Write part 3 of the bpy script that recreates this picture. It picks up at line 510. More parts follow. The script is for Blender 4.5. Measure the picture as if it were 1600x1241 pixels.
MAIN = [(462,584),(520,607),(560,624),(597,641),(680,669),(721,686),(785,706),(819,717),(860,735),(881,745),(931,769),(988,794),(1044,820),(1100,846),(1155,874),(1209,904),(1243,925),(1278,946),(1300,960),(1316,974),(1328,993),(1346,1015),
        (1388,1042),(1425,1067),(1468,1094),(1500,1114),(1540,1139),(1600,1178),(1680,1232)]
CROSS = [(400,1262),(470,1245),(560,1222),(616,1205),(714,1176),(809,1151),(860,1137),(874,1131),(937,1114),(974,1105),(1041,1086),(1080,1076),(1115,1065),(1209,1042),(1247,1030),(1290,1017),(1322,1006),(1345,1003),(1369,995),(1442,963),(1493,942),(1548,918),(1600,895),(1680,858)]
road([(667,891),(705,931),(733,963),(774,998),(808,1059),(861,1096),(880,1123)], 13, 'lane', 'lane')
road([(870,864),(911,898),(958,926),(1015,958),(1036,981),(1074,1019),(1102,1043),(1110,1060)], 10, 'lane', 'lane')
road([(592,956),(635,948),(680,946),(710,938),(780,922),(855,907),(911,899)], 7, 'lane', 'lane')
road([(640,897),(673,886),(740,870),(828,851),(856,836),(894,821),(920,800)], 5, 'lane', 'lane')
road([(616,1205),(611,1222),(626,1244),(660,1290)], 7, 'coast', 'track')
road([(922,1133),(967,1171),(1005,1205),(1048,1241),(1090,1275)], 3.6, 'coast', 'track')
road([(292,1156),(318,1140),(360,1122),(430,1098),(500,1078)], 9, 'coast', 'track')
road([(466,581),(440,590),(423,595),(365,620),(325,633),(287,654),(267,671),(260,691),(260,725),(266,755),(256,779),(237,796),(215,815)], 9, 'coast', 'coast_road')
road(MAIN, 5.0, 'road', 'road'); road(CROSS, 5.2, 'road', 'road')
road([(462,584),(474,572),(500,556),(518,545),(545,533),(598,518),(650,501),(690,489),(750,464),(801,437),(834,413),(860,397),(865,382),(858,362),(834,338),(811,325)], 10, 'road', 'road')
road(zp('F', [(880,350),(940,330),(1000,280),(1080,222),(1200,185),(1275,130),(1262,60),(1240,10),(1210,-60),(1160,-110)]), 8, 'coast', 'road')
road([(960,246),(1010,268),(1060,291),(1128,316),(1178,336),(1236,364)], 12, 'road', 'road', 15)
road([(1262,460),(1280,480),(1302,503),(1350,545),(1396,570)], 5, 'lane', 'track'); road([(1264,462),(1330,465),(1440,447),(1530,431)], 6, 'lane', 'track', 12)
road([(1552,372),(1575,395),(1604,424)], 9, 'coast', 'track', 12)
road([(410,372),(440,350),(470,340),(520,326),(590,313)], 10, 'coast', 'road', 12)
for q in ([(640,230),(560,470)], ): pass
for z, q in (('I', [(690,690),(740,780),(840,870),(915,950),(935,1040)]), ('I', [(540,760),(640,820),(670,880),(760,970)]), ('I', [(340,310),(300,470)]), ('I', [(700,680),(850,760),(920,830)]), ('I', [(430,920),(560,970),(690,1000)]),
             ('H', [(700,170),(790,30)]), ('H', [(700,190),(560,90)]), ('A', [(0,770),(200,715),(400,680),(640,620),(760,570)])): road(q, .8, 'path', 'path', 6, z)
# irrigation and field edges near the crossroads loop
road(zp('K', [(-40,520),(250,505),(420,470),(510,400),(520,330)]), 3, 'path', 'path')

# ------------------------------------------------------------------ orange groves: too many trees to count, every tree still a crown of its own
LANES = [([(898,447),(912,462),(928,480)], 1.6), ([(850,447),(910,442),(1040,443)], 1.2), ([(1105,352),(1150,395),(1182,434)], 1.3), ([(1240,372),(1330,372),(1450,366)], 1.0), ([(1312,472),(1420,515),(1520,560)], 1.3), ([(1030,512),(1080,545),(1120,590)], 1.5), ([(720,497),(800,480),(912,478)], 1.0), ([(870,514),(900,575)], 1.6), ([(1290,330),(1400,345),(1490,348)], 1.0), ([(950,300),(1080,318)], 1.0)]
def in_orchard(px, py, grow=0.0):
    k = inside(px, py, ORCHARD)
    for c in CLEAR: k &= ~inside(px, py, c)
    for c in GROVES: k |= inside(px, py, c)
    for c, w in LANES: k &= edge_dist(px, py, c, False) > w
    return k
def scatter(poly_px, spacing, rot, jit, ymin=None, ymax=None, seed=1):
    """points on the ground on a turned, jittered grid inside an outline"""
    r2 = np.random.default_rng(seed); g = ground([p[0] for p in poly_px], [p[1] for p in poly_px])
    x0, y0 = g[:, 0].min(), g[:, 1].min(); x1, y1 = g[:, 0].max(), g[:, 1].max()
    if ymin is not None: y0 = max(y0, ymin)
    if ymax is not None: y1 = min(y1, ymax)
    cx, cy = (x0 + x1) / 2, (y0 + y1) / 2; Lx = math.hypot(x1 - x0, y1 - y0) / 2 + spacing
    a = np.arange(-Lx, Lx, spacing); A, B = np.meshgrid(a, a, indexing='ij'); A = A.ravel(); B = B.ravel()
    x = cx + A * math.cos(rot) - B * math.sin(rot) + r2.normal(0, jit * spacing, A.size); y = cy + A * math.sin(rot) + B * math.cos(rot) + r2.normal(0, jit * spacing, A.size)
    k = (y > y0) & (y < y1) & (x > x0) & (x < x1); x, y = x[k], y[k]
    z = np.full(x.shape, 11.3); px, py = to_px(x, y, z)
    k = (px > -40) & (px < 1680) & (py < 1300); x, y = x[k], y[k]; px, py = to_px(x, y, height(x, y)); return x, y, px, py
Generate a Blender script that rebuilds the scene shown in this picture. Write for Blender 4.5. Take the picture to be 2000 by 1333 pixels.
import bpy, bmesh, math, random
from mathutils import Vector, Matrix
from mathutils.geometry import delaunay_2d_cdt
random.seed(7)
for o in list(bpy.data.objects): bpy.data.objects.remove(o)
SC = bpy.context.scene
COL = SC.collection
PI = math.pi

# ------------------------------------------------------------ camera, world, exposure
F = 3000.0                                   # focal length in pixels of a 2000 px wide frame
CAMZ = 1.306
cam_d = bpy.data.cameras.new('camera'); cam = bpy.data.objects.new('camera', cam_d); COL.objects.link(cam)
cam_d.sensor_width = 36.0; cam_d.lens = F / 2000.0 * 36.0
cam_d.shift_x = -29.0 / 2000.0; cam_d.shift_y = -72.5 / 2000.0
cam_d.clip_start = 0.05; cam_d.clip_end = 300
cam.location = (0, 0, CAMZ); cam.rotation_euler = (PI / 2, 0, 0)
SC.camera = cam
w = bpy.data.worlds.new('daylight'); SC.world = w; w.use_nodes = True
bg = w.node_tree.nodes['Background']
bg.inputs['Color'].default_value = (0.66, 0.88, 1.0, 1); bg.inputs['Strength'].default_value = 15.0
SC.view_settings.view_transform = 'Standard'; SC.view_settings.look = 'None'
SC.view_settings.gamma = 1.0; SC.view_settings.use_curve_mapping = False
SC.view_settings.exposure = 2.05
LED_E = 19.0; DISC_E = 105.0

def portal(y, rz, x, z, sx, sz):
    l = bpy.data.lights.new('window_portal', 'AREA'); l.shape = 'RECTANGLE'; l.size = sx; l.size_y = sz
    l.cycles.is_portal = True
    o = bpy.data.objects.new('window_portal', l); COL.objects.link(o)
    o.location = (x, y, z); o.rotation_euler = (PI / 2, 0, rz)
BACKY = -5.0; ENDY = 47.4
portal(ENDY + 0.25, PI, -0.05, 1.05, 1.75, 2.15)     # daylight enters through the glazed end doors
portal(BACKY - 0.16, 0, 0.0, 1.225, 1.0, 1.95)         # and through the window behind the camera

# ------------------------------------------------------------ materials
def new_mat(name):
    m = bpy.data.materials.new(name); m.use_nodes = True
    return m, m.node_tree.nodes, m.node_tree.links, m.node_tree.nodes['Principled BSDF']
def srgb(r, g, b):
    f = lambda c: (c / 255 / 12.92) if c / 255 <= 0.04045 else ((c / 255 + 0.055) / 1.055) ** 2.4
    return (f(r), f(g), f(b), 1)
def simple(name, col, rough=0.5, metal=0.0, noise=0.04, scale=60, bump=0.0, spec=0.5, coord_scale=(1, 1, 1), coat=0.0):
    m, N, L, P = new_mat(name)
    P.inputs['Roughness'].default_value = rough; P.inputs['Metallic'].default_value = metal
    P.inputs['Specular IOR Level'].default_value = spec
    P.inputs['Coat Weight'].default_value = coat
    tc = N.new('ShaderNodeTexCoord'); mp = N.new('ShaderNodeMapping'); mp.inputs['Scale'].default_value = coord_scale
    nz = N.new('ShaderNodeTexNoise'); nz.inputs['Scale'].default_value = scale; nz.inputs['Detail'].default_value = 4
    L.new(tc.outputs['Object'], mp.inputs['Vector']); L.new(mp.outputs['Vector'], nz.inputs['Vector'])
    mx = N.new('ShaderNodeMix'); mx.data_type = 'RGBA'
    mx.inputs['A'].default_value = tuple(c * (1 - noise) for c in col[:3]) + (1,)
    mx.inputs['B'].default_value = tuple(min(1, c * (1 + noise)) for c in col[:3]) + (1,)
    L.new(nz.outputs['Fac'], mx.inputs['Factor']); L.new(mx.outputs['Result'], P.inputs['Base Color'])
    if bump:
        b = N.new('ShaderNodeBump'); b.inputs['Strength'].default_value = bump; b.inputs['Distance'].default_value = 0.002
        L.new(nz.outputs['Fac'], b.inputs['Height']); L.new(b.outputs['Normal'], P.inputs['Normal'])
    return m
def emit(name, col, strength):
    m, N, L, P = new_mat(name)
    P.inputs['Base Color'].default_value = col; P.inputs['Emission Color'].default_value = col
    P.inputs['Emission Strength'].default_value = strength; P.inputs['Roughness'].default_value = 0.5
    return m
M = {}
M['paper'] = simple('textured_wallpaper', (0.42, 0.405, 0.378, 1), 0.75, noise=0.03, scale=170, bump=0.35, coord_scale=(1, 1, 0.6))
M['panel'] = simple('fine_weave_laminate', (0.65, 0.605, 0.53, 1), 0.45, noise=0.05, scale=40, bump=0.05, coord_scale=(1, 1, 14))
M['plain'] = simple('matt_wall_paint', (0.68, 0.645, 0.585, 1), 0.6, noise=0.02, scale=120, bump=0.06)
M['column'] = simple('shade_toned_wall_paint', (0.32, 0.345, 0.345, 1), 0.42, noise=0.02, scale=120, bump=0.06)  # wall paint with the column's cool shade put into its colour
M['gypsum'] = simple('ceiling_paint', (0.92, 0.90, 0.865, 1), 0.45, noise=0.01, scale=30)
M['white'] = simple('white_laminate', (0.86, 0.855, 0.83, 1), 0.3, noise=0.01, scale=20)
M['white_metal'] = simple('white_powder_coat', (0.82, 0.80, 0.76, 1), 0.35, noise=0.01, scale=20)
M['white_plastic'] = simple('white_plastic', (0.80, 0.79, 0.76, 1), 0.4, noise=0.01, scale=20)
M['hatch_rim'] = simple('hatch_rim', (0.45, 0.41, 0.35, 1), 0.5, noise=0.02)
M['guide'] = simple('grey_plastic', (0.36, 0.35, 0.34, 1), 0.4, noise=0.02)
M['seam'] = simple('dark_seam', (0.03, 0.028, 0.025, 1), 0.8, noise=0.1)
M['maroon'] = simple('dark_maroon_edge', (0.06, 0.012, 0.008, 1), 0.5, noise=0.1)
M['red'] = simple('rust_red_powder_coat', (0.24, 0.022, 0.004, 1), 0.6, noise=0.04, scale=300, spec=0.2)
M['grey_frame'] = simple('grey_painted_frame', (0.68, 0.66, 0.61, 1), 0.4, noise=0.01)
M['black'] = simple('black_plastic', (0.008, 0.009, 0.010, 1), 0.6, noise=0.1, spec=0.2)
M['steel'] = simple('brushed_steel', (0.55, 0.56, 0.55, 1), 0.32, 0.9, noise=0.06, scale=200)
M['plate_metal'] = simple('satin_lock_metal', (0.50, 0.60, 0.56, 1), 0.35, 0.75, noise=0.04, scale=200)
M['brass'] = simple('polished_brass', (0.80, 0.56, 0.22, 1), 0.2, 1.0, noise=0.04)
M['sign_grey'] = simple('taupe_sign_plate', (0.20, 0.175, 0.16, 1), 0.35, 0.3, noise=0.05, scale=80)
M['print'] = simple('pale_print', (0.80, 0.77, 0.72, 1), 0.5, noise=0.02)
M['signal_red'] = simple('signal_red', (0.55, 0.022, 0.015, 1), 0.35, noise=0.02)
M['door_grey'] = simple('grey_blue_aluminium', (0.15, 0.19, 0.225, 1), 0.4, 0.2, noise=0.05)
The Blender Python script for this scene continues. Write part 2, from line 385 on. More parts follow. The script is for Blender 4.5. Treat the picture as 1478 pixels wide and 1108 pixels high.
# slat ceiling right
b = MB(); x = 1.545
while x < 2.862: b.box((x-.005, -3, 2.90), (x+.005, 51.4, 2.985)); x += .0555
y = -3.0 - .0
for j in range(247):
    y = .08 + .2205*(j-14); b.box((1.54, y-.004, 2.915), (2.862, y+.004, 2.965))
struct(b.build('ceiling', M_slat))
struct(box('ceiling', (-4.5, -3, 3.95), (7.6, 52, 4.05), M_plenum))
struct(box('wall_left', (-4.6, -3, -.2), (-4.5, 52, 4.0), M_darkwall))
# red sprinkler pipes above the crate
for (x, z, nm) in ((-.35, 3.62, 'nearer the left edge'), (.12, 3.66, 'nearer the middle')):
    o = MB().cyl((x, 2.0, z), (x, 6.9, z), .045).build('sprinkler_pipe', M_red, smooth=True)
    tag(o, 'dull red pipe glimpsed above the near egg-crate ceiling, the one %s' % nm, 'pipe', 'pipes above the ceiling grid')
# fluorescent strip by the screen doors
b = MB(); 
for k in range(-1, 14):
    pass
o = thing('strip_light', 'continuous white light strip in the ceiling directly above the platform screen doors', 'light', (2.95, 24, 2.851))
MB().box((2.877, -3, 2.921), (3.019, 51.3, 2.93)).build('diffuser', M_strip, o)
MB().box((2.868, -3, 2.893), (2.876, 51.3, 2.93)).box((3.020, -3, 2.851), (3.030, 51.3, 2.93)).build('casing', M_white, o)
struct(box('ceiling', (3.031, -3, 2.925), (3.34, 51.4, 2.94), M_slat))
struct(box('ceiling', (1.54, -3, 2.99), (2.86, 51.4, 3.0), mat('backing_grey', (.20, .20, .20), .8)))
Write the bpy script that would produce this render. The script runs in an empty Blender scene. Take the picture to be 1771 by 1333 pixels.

# PROBLEM DETAILS
Copy out exactly the lines running from the one with "coord_scale=(1, 1, 0.6))" to the one with "coord_scale=(1, 1, 14))", including both ends, and nothing more.

# EXERCISE SOLUTION
M['paper'] = simple('textured_wallpaper', (0.42, 0.405, 0.378, 1), 0.75, noise=0.03, scale=170, bump=0.35, coord_scale=(1, 1, 0.6))
M['panel'] = simple('fine_weave_laminate', (0.65, 0.605, 0.53, 1), 0.45, noise=0.05, scale=40, bump=0.05, coord_scale=(1, 1, 14))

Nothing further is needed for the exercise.